Samenwerken aan een applicatieprofiel voor de podiumkunsten
Tijdens een bijeenkomst in december werkten (metadata)specialisten met een RDA-, muziek- of theaterachtergrond in drie groepen aan het in kaart brengen van de eigen collectie(s): Waaruit bestaat de collectie eigenlijk? En welke informatie of metadata zijn minimaal nodig om te kunnen verbinden met andere collecties?
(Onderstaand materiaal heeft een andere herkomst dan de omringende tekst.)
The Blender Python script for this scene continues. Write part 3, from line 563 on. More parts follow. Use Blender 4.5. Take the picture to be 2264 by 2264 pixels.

Elke groep pakte dit – onbewust – op een andere manier aan.
Zo dook een van de groepen in collecties met toneelteksten, een andere groep sprak vooral over relaties en verzamelwerken, en de laatste groep vertrok vanuit het soort objecten (bijvoorbeeld boeken en dvd’s) en zocht daarbij naar metadata.
De hele groep bracht alle inzichten uiteindelijk met post-its bij elkaar. Dat leverde een eerste indeling in de WEMI-structuur op met daarbij benodigde informatie. Zoals bij een Werk hoort een schepper. Aan het begin van de bijeenkomst vroeg vrijwel iedereen zich af of het mogelijk is om één profiel te maken voor alle verschillende collecties. Na deze activiteit en de daaropvolgende discussie leek iedereen ervan overtuigd dat de collecties meer gemeen hebben dan vooraf gedacht.
Vervolgstappen
De digitale infrastructuur van Podiumkunst.net houdt afspraken en technische voorzieningen in om collecties aan te sluiten bij het netwerk van verbonden collecties. Het applicatieprofiel is een onderdeel van deze infrastructuur en biedt houvast voor instellingen die hun collectie willen verbinden met het netwerk. Het uitwerken van een profiel is daarom een belangrijke en noodzakelijke stap. Het profiel is na de eerste werksessie nog niet klaar. Aan het eind van de bijeenkomst, schreef de groep op wat mogelijke vervolgstappen zijn. De belangrijkste: met een kleinere groep de gemaakte eerste opzet van het profiel verder uitwerken. En dan zo snel mogelijk toetsen met een bestaande of nieuwe collectie.